Farklı festivallerden aldığınız tepkileri sormamın sebebi, her festivalde seyircilerin filmlere bambaşka perspektiflerden bakabilmesine tanık olmamdı aslında. Bu, bence muhteşem bir deneyim olmalı.
Ece Dizdar: Tabii ki. Elimden gelse filmimi bütün şehirlere götürmek isterim.

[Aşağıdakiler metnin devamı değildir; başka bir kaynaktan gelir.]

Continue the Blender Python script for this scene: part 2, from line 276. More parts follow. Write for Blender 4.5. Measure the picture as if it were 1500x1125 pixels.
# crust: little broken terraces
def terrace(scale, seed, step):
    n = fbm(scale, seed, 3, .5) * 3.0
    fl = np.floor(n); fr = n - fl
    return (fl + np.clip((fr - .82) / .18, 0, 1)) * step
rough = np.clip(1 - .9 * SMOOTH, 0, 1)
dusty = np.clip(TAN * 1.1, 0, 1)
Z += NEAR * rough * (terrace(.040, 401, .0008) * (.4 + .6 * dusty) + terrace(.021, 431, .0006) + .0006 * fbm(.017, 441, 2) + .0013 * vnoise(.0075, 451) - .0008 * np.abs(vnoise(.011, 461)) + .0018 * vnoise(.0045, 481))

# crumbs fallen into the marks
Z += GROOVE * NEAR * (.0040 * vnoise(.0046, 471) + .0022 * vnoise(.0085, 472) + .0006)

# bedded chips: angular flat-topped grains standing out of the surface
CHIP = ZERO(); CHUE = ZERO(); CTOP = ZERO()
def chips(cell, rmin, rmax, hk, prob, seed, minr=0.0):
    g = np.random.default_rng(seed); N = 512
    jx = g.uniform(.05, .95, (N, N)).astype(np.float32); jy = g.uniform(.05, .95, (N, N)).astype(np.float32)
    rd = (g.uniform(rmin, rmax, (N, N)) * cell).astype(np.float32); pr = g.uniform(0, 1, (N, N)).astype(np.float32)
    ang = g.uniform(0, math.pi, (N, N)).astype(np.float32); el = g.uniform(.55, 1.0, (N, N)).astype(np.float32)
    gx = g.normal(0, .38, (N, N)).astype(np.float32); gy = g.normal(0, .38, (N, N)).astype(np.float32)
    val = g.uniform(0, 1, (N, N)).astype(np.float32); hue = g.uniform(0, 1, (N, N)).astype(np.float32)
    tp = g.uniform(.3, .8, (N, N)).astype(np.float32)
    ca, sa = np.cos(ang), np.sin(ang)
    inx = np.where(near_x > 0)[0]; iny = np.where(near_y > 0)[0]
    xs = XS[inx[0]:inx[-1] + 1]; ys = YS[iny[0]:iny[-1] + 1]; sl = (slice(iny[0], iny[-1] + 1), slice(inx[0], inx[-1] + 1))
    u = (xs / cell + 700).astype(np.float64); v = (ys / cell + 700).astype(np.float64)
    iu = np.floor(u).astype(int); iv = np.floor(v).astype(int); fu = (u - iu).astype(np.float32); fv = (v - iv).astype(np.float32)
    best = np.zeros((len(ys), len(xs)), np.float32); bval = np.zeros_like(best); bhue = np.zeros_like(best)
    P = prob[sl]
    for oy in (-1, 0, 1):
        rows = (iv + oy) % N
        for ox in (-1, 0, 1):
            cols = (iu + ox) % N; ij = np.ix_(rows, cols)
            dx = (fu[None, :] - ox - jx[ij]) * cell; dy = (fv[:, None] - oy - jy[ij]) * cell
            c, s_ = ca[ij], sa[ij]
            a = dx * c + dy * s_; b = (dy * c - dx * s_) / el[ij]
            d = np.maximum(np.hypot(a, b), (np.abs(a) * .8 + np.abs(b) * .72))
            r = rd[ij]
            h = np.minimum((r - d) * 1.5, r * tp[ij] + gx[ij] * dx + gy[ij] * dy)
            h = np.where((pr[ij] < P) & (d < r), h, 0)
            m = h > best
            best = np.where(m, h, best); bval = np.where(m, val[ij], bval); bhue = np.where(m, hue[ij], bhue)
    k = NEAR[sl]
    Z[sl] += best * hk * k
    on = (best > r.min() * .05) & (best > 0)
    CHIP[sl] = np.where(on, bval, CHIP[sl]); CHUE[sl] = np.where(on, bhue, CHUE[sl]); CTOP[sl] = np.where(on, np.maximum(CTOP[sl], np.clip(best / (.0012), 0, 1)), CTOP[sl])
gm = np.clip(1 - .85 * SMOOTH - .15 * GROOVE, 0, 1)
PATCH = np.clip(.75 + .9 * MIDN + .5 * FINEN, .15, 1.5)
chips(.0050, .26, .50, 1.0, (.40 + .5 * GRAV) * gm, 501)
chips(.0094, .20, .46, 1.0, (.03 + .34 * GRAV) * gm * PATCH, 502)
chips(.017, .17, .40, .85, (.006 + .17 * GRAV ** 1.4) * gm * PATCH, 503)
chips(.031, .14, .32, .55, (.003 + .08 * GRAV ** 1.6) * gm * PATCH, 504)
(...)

Sünnet konusu üzerine de bir farkındalık uyandırdığınızı düşünüyorum. Filminizle birlikte seyirciye vermek istediğiniz bir mesaj veya sormak istediğiniz bir soru var mıydı? Sizce filminizin seyirci üzerinde nasıl bir etkisi olabilir?
Ece Dizdar: Bence bu konu üzerine tartışmalar başlıyordu ve ben de bunu hissetmişim gibi düşünüyorum. Ben bir sosyolog değilim. Toplumu şekillendirmeye çalışmıyorum, böyle bir misyonum ve haddim de yok. Sanatçı sorular sorar bence. Ben kimseye bir şeyi yap veya yapma demiyorum. Ben tartışıyorum ve seyirciye de isterseniz gelin birlikte tartışalım diyorum.
Özlem Öçalmaz: İnsan olduğumuz bir yerden soruyor aslında.
Ece Dizdar: Evet, insan olduğumuz bir yerden soruyorum.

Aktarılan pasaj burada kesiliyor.